## THE TASK:
Pictures should be excluded; otherwise, copy every entry exactly.

## STORED DATA:
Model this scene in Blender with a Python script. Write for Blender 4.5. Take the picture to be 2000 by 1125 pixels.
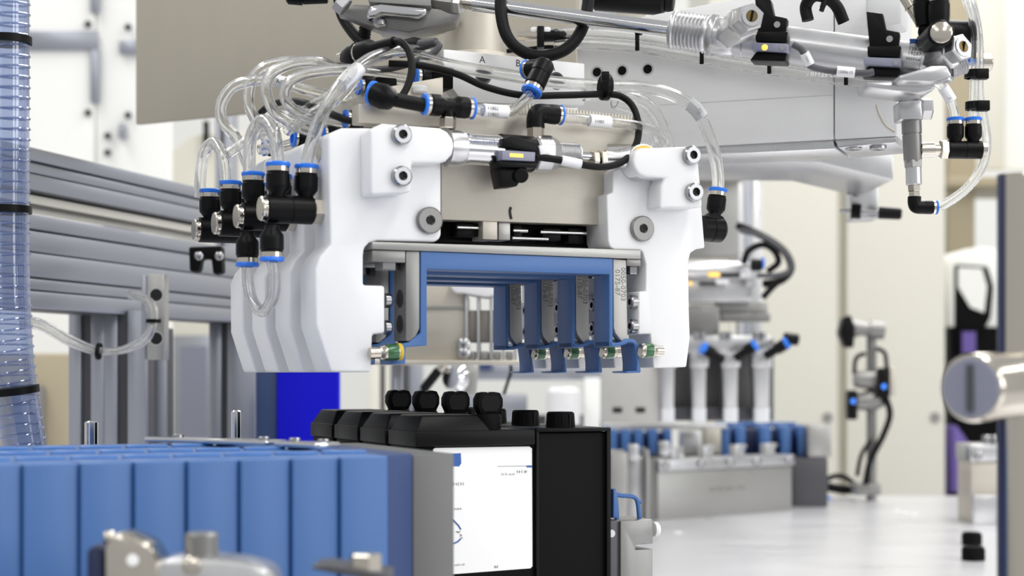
import bpy, bmesh, math, random
from mathutils import Vector, Matrix
random.seed(7)
scene = bpy.context.scene
COL = scene.collection
for o in list(bpy.data.objects):
    bpy.data.objects.remove(o)

# ------------------------------------------------------------------ camera
# photograph: 2000 x 1125, level camera with a rising front (horizon on row HY)
F, CX, HY = 3240.0, 1000.0, 730.0
EYE = 1180.0                      # lens height in mm above the hall floor
cam_d = bpy.data.cameras.new('camera')
cam = bpy.data.objects.new('camera', cam_d)
COL.objects.link(cam)
cam.location = (0, 0, EYE / 1000)
cam.rotation_euler = (math.pi / 2, 0, 0)
cam_d.sensor_width = 36.0
cam_d.lens = F / 2000 * 36
cam_d.shift_y = (HY - 562.5) / 2000
cam_d.clip_start = 0.02
cam_d.clip_end = 60
cam_d.dof.use_dof = True
cam_d.dof.focus_distance = 1.09
cam_d.dof.aperture_fstop = 9.0
scene.camera = cam

# ------------------------------------------------------------------ light
world = bpy.data.worlds.new('hall_light')
scene.world = world
world.use_nodes = True
wn = world.node_tree.nodes
wn['Background'].inputs[0].default_value = (0.97, 0.985, 1.0, 1)
wn['Background'].inputs[1].default_value = 0.8

def area_light(name, loc, rot, sx, sy, power, col=(1, 0.985, 0.96)):
    d = bpy.data.lights.new(name, 'AREA')
    d.shape = 'RECTANGLE'; d.size = sx; d.size_y = sy; d.energy = power; d.color = col
    o = bpy.data.objects.new(name, d); COL.objects.link(o)
    o.location = loc; o.rotation_euler = rot
    return o
# fluorescent luminaire rows of the hall ceiling (the hall is open towards the right and behind the camera)
for x in (-1.6, 1.2, 4.0):
    for y in (-3.6, -0.6, 2.4, 5.0):
        area_light('ceiling_luminaire', (x, y, 3.6), (0, 0, 0), 0.45, 2.2, 34 if x < 0 else 52)
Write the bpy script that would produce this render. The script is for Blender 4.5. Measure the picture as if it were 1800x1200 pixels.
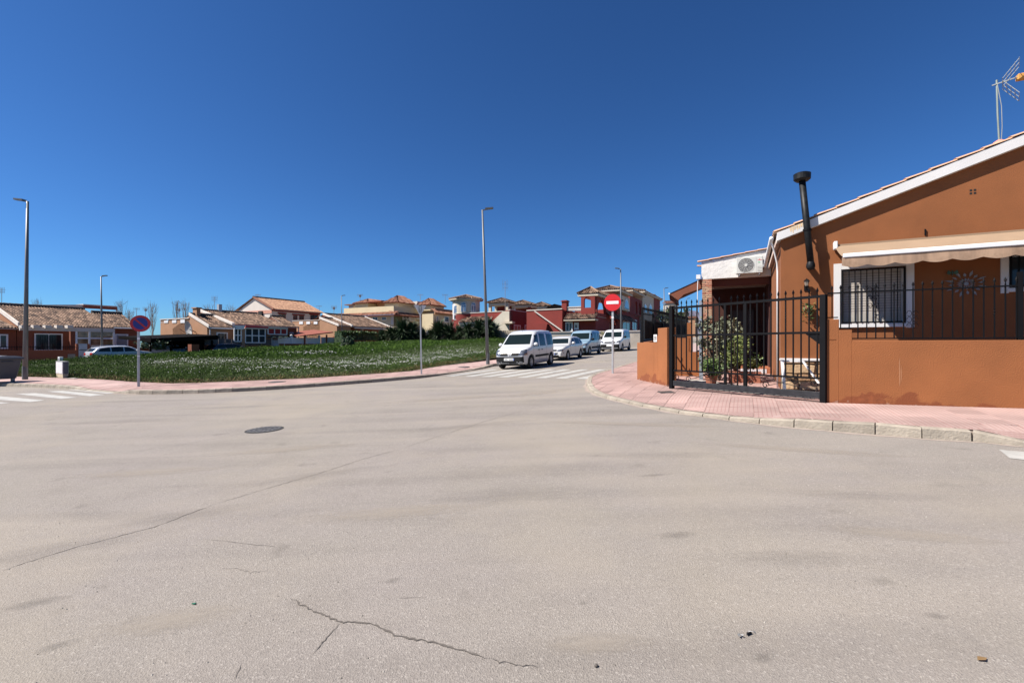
import bpy, bmesh, math, random
import numpy as np
from mathutils import Vector, Matrix
from mathutils.bvhtree import BVHTree
from mathutils.geometry import delaunay_2d_cdt
R = math.radians
sc = bpy.context.scene
col = sc.collection
for o in list(bpy.data.objects): bpy.data.objects.remove(o)

# ---------------------------------------------------------------- camera, sky, sun
EYE = 1.59
cd = bpy.data.cameras.new('camera'); cam = bpy.data.objects.new('camera', cd); col.objects.link(cam)
cam.location = (0, 0, EYE); cam.rotation_euler = (R(90), 0, 0)
cd.sensor_width = 36; cd.lens = 36*807/1800; cd.shift_y = 6/1800
cd.clip_start = .1; cd.clip_end = 9000
sc.camera = cam
SUN_EL = 50; LX, LY = .98, .20           # light travels right and slightly away from the camera
w = bpy.data.worlds.new('World'); sc.world = w; w.use_nodes = True
nt = w.node_tree; bg = nt.nodes['Background']; sky = nt.nodes.new('ShaderNodeTexSky')
sky.sky_type = 'NISHITA'; sky.sun_disc = False
sky.sun_elevation = R(SUN_EL); sky.sun_rotation = math.atan2(-LX, -LY)
sky.altitude = 0; sky.air_density = .8; sky.dust_density = 0.3; sky.ozone_density = 1.0
wb = nt.nodes.new('ShaderNodeMix'); wb.data_type = 'RGBA'; wb.blend_type = 'MULTIPLY'; wb.inputs[0].default_value = 1
wb.inputs[7].default_value = (.32, .632, .985, 1)      # the camera's white balance, even over the whole sky
ga = nt.nodes.new('ShaderNodeGamma'); ga.inputs[1].default_value = 1.15; nt.links.new(sky.outputs[0], ga.inputs[0]); nt.links.new(ga.outputs[0], wb.inputs[6]); nt.links.new(wb.outputs[2], bg.inputs[0]); bg.inputs[1].default_value = .05
sl = bpy.data.lights.new('sun', 'SUN'); so = bpy.data.objects.new('sun', sl); col.objects.link(so)
sl.energy = 5.0; sl.angle = R(.5); sl.color = (1, .94, .86)
_c = math.cos(R(SUN_EL))/math.hypot(LX, LY)
so.rotation_euler = Vector((LX*_c, LY*_c, -math.sin(R(SUN_EL)))).to_track_quat('-Z', 'Y').to_euler()
so.location = (-20, -5, 30)
sc.view_settings.view_transform = 'Standard'; sc.view_settings.look = 'None'
sc.view_settings.exposure = 0.95; sc.view_settings.gamma = 1; sc.view_settings.use_curve_mapping = False
sc.render.engine = 'CYCLES'; sc.cycles.max_bounces = 6; sc.cycles.transparent_max_bounces = 8

# ---------------------------------------------------------------- terrain and measuring
def G(x, y):
    t = x+5
    sx = .02*t + .015*(t if t > 8 else (0 if t < -8 else 1.2*math.log(1+math.exp(t/1.2)))) - .175
    if x > 45: sx -= .035*(x-45)
    if x < -70: sx -= .02*(x+70)
    return sx + .02*max(-40, min(y, 95))
def gp(px, py, h=0.0, ex=None):
    """world point standing h above the ground on the sight line through photo pixel (px, py)"""
    k = (px-900)/807; Y = 12.0
    for _ in range(60):
        z = G(k*Y, Y)+(ex(k*Y, Y) if ex else 0)+h
        Y2 = (EYE-z)*807/max(py-606, .5)
        Y = .5*Y+.5*min(max(Y2, 1), 150)
    return (k*Y, Y)
def at(px, Y): return ((px-900)/807*Y, Y)
def zz(py, Y): return EYE+(606-py)/807*Y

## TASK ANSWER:
Model this scene in Blender with a Python script. Write for Blender 4.5. Take the picture to be 2000 by 1125 pixels.
import bpy, bmesh, math, random
from mathutils import Vector, Matrix
random.seed(7)
scene = bpy.context.scene
COL = scene.collection
for o in list(bpy.data.objects):
    bpy.data.objects.remove(o)

# ------------------------------------------------------------------ camera
# photograph: 2000 x 1125, level camera with a rising front (horizon on row HY)
F, CX, HY = 3240.0, 1000.0, 730.0
EYE = 1180.0                      # lens height in mm above the hall floor
cam_d = bpy.data.cameras.new('camera')
cam = bpy.data.objects.new('camera', cam_d)
COL.objects.link(cam)
cam.location = (0, 0, EYE / 1000)
cam.rotation_euler = (math.pi / 2, 0, 0)
cam_d.sensor_width = 36.0
cam_d.lens = F / 2000 * 36
cam_d.shift_y = (HY - 562.5) / 2000
cam_d.clip_start = 0.02
cam_d.clip_end = 60
cam_d.dof.use_dof = True
cam_d.dof.focus_distance = 1.09
cam_d.dof.aperture_fstop = 9.0
scene.camera = cam

# ------------------------------------------------------------------ light
world = bpy.data.worlds.new('hall_light')
scene.world = world
world.use_nodes = True
wn = world.node_tree.nodes
wn['Background'].inputs[0].default_value = (0.97, 0.985, 1.0, 1)
wn['Background'].inputs[1].default_value = 0.8

def area_light(name, loc, rot, sx, sy, power, col=(1, 0.985, 0.96)):
    d = bpy.data.lights.new(name, 'AREA')
    d.shape = 'RECTANGLE'; d.size = sx; d.size_y = sy; d.energy = power; d.color = col
    o = bpy.data.objects.new(name, d); COL.objects.link(o)
    o.location = loc; o.rotation_euler = rot
    return o
# fluorescent luminaire rows of the hall ceiling (the hall is open towards the right and behind the camera)
for x in (-1.6, 1.2, 4.0):
    for y in (-3.6, -0.6, 2.4, 5.0):
        area_light('ceiling_luminaire', (x, y, 3.6), (0, 0, 0), 0.45, 2.2, 34 if x < 0 else 52)
Write the bpy script that would produce this render. The script is for Blender 4.5. Measure the picture as if it were 1800x1200 pixels.
import bpy, bmesh, math, random
import numpy as np
from mathutils import Vector, Matrix
from mathutils.bvhtree import BVHTree
from mathutils.geometry import delaunay_2d_cdt
R = math.radians
sc = bpy.context.scene
col = sc.collection
for o in list(bpy.data.objects): bpy.data.objects.remove(o)

# ---------------------------------------------------------------- camera, sky, sun
EYE = 1.59
cd = bpy.data.cameras.new('camera'); cam = bpy.data.objects.new('camera', cd); col.objects.link(cam)
cam.location = (0, 0, EYE); cam.rotation_euler = (R(90), 0, 0)
cd.sensor_width = 36; cd.lens = 36*807/1800; cd.shift_y = 6/1800
cd.clip_start = .1; cd.clip_end = 9000
sc.camera = cam
SUN_EL = 50; LX, LY = .98, .20           # light travels right and slightly away from the camera
w = bpy.data.worlds.new('World'); sc.world = w; w.use_nodes = True
nt = w.node_tree; bg = nt.nodes['Background']; sky = nt.nodes.new('ShaderNodeTexSky')
sky.sky_type = 'NISHITA'; sky.sun_disc = False
sky.sun_elevation = R(SUN_EL); sky.sun_rotation = math.atan2(-LX, -LY)
sky.altitude = 0; sky.air_density = .8; sky.dust_density = 0.3; sky.ozone_density = 1.0
wb = nt.nodes.new('ShaderNodeMix'); wb.data_type = 'RGBA'; wb.blend_type = 'MULTIPLY'; wb.inputs[0].default_value = 1
wb.inputs[7].default_value = (.32, .632, .985, 1)      # the camera's white balance, even over the whole sky
ga = nt.nodes.new('ShaderNodeGamma'); ga.inputs[1].default_value = 1.15; nt.links.new(sky.outputs[0], ga.inputs[0]); nt.links.new(ga.outputs[0], wb.inputs[6]); nt.links.new(wb.outputs[2], bg.inputs[0]); bg.inputs[1].default_value = .05
sl = bpy.data.lights.new('sun', 'SUN'); so = bpy.data.objects.new('sun', sl); col.objects.link(so)
sl.energy = 5.0; sl.angle = R(.5); sl.color = (1, .94, .86)
_c = math.cos(R(SUN_EL))/math.hypot(LX, LY)
so.rotation_euler = Vector((LX*_c, LY*_c, -math.sin(R(SUN_EL)))).to_track_quat('-Z', 'Y').to_euler()
so.location = (-20, -5, 30)
sc.view_settings.view_transform = 'Standard'; sc.view_settings.look = 'None'
sc.view_settings.exposure = 0.95; sc.view_settings.gamma = 1; sc.view_settings.use_curve_mapping = False
sc.render.engine = 'CYCLES'; sc.cycles.max_bounces = 6; sc.cycles.transparent_max_bounces = 8

# ---------------------------------------------------------------- terrain and measuring
def G(x, y):
    t = x+5
    sx = .02*t + .015*(t if t > 8 else (0 if t < -8 else 1.2*math.log(1+math.exp(t/1.2)))) - .175
    if x > 45: sx -= .035*(x-45)
    if x < -70: sx -= .02*(x+70)
    return sx + .02*max(-40, min(y, 95))
def gp(px, py, h=0.0, ex=None):
    """world point standing h above the ground on the sight line through photo pixel (px, py)"""
    k = (px-900)/807; Y = 12.0
    for _ in range(60):
        z = G(k*Y, Y)+(ex(k*Y, Y) if ex else 0)+h
        Y2 = (EYE-z)*807/max(py-606, .5)
        Y = .5*Y+.5*min(max(Y2, 1), 150)
    return (k*Y, Y)
def at(px, Y): return ((px-900)/807*Y, Y)
def zz(py, Y): return EYE+(606-py)/807*Y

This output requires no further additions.